PROBLEM: Too matchy-matchy
Have about three colors in your whole room, including fabric, art, furnishings and walls? That could be a bit too much of a good thing! Know that when you only stick to two or three colors in one space, the resulting design can feel flat and uninteresting — even if you’ve picked good colors! It can feel surprisingly boring, even if the colors are bright.

How to fix it: Next time you’re in the market for a new furniture piece, accessory or piece of art, consider choosing some other way it coordinates with your space (shape, size, pattern, awesomeness) rather than trying to match it with some existing color in your palette. You don’t need a ton of objects introducing new colors to your space; just a few small to mid-size items won’t change the overall direction of your color palette but will result in a more sophisticated, varied, not-too-matchy overall design. In the example above, you see lots of colors — in the art, accessories, lighting, throw pillows and furniture — mixing in the same room to create a sophisticated look.

(Image credit: Rebecca Proctor)

PROBLEM: Going overboard with color pops
It’s true, adding pops of color to a space can enliven a room, create cohesiveness and in general be an awesome way to make a boring room way more interesting. But going overboard with color on every surface and in every accessory and sprinkled from corner to corner can sometimes be too much. Lots of pops of color can keep the eye bouncing around a room, creating an effect that’s more dizzying than invigorating.

How to fix it: Scale back with purpose. Start with your largest planes of color — walls, rugs or big furniture pieces — then focus on visual balance in a room as you slowly bring back in color through carefully placing accessories. Cluster color in one spot like you would a collection if you can’t live without certain objects. As shown above, lots of colors in the throw pillows cluster on the sofa to visually create one pop of color.

(Image credit: Katie Gard)

PROBLEM: Not going bold enough
Have you ever had an idea for an accent color somewhere in your home, then got timid at the last second and settled for something more “safe”? How did it come out? There’s something watered down that happens when you play it too safe with color, and your home suffers for it.

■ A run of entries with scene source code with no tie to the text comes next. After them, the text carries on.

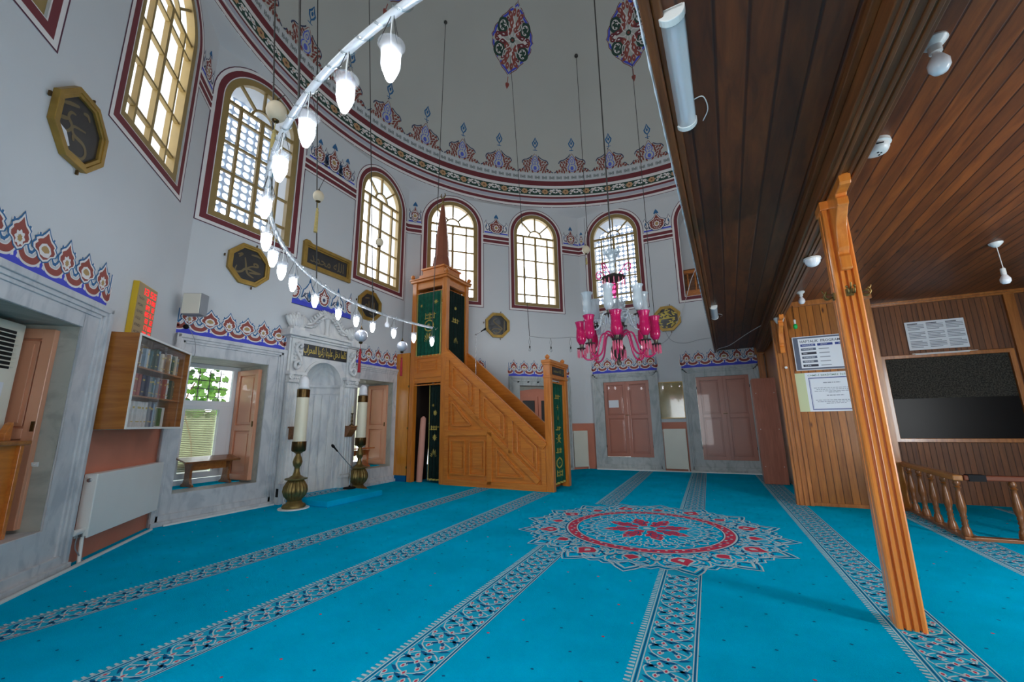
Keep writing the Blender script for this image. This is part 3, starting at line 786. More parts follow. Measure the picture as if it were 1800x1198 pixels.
# ------------------------------------------------------------------ carpet
mb = MB(); mb.poly(V, 0, 0)
rnd = random.Random(3)
for i in range(46):                              # tiny woven buds scattered over the plain field
    for j in range(50):
        x = -6.8 + .27 * i + (.135 if j % 2 else 0); y = -.4 + .245 * j
        if max(abs(x - CX), abs(y - CY), (abs(x - CX) + abs(y - CY)) / 1.414) > 6.0: continue
        a = rnd.random() * 6
        mb.poly([(x + .012 * cos(a + t), y + .009 * sin(a + t)) for t in (0, 1.57, 3.14, 4.71)], .0006, 1 if rnd.random() < .86 else 2)
carpet = tag(mb.build('carpet', [W['carpet'], W['cdark'], W['cred']]), 'turquoise wall to wall prayer carpet with patterned row stripes and a round medallion', 'carpet')
def stripe_parts(mb, L):
    """row stripe along local y, x from 0 (fringe) to 0.36"""
    mb.quad((.02, 0, .0008), (.355, 0, .0008), (.355, L, .0008), (.02, L, .0008), 4)
    for x, w, m in ((.055, .008, 0), (.068, .008, 1), (.080, .006, 0), (.338, .006, 0), (.347, .008, 1), (.357, .006, 0)):
        mb.quad((x - w / 2, 0, .0014), (x + w / 2, 0, .0014), (x + w / 2, L, .0014), (x - w / 2, L, .0014), m)
    n = int(L / .034)
    for k in range(n):
        y = L * (k + .5) / n; mb.quad((.012, y - .006, .0012), (.046, y - .009, .0012), (.046, y + .009, .0012), (.012, y + .006, .0012), 0)
    P = .23; N_ = int(L / P) + 1; x0, x1 = .085, .333; w = x1 - x0
    def rib(pts, wd, d, m, k=4):
        mb.strip(smoothline(pts, k), wd, d, m)
    for q in range(N_):
        y = q * P
        if y + P > L: break
        for s in (0, 1):
            X = (lambda a: x0 + a * w) if not s else (lambda a: x1 - a * w)
            Y = lambda b: y + ((b + .5 * s) % 1.0) * P if False else y + b * P
            rib([(X(.5), Y(0)), (X(.75), Y(.12)), (X(.9), Y(.3)), (X(.72), Y(.42)), (X(.52), Y(.5)), (X(.3), Y(.6)), (X(.12), Y(.75)), (X(.3), Y(.92)), (X(.5), Y(1.0))], .0088, .0016, 0)
            rib([(X(.72), Y(.42)), (X(.62), Y(.3)), (X(.7), Y(.22))], .0076, .0016, 0, 3)
            rib([(X(.28), Y(.60)), (X(.42), Y(.7)), (X(.34), Y(.8))], .0076, .0016, 0, 3)
            rib([(X(.9), Y(.3)), (X(.97), Y(.5)), (X(.9), Y(.68)), (X(.97), Y(.85))], .0076, .0016, 0, 3)
            for a, b, rot in ((.84, .10, .5), (.60, .40, -.7), (.18, .60, .8), (.42, .88, -.4), (.86, .62, .2)):   # dark leaves
                c, sn = cos(rot if not s else -rot), sin(rot if not s else -rot)
                L1 = [(-.036, 0), (-.014, .014), (.014, .012), (.04, -.005), (.012, -.008), (-.014, -.006)]
                mb.poly([(X(a) + u * c - v * sn, Y(b) + u * sn + v * c) for u, v in L1], .0018, 1)
            for a, b in ((.70, .25), (.34, .76), (.93, .88), (.5, .5 if not s else .02)):          # red buds with pale rims
                h = [(0, -.017), (.011, -.006), (.010, .008), (0, .019), (-.010, .008), (-.011, -.006)]
                mb.poly([(X(a) + u * 1.35, Y(b) + v * 1.3) for u, v in h], .0021, 0); mb.poly([(X(a) + u * .68, Y(b) + v * .72) for u, v in h], .0024, 2)
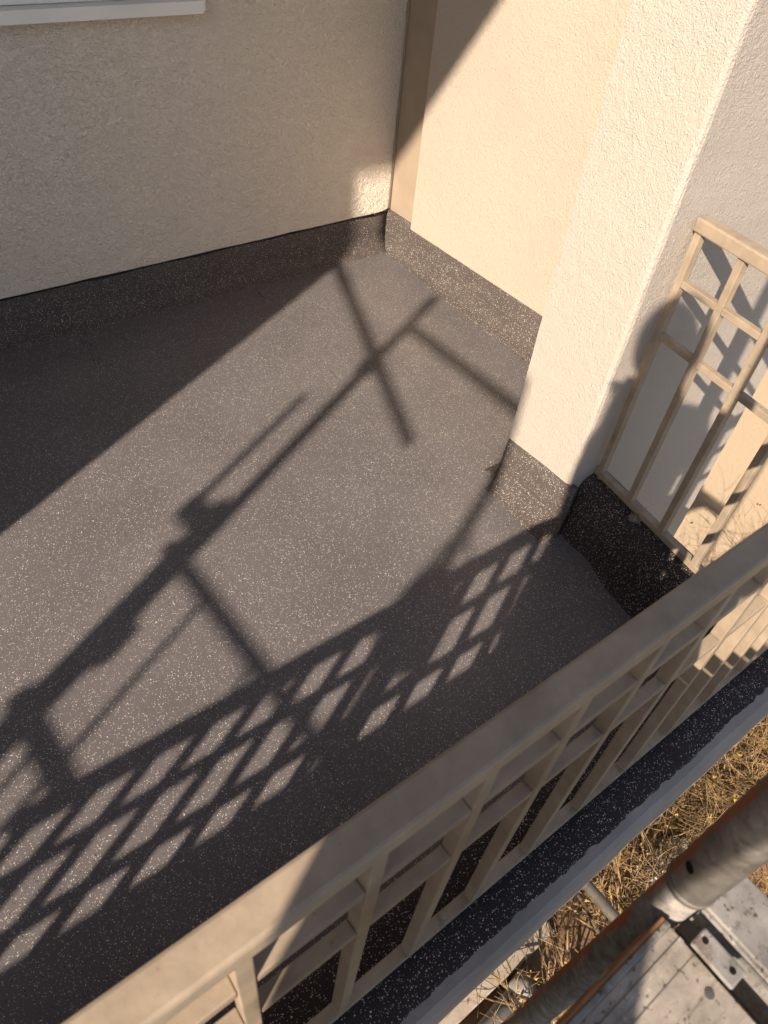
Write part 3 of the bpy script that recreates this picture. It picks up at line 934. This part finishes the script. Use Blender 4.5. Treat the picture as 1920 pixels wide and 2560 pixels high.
# head with face, ears and hair
bm = bmesh.new()
bmesh.ops.create_uvsphere(bm, u_segments=28, v_segments=20, radius=1)
look = (CAM - Vector((-2.90, -3.21, 2.30))).normalized()
lr = look.cross(Vector((0, 0, 1))).normalized(); lu = lr.cross(look)
HM = Matrix.Translation((-2.905, -3.215, 2.295)) @ Matrix((lr, look, lu)).transposed().to_4x4()
for v in bm.verts:
    x, y, z = v.co
    wdt = 0.078 * (1 - 0.22 * max(0, -z))
    p = Vector((x * wdt, y * 0.098, z * 0.118))
    if y > .55 and abs(x) < .25 and -.35 < z < .15: p.y += 0.022 * (1 - abs(x) / .25) * (0.6 + (0.15 - z))
    if y > .5 and .1 < abs(x) < .6 and .0 < z < .25: p.y -= 0.008
    if y > .5 and abs(x) < .4 and -.62 < z < -.48: p.y += 0.005
    if abs(x) > .9 and abs(z) < .25 and abs(y) < .25: p.x *= 1.18
    v.co = HM @ p
from_bm("head", bm, M['skin'], person, smooth=True)
bm = bmesh.new()
bmesh.ops.create_uvsphere(bm, u_segments=28, v_segments=20, radius=1)
for v in bm.verts:
    x, y, z = v.co
    k = 1.16 + .03 * noise.noise(v.co * 4)
    v.co = HM @ Vector((x * 0.080 * k, (y * 0.098) * k - 0.012, z * 0.118 * k + 0.014))
geom = [f for f in bm.faces if (HM.inverted() @ f.calc_center_median()).y > 0.035 and (HM.inverted() @ f.calc_center_median()).z < 0.075]
bmesh.ops.delete(bm, geom=geom, context='FACES')
from_bm("hair", bm, M['hair'], person, smooth=True)
own(person)
phone = None
bm = bmesh.new()
vs_ = []
for b_ in (0.0, 0.009):
    for u_ in (-0.098, 0.052):
        for r_ in (-0.066, 0.010):
            vs_.append(bm.verts.new(cp(r_, u_, b_)))
for f in ((0, 1, 3, 2), (4, 6, 7, 5), (0, 4, 5, 1), (2, 3, 7, 6), (0, 2, 6, 4), (1, 5, 7, 3)):
    bm.faces.new([vs_[i] for i in f])
phone = from_bm("phone", bm, M['phone'], bevel=0.003)
tag(phone, "black phone held out over the railing by the person", "phone")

How to fix it: Take a chance on a bold hue for a wall! Go a little bright on a DIY painted furniture piece. Grab that colorful throw pillow that feels like it could be too wild but you really love. But most importantly, if you’re going to go, go all the way. You can always scale things back, but give yourself the opportunity to make a mistake with a bold color — you might be surprised that it was actually just the thing to make a room’s look come together and stand out! In the picture above, a bright color (and pattern) could have been too much in a room with neutral-colored walls and furniture, but because it’s such a bold statement, it works!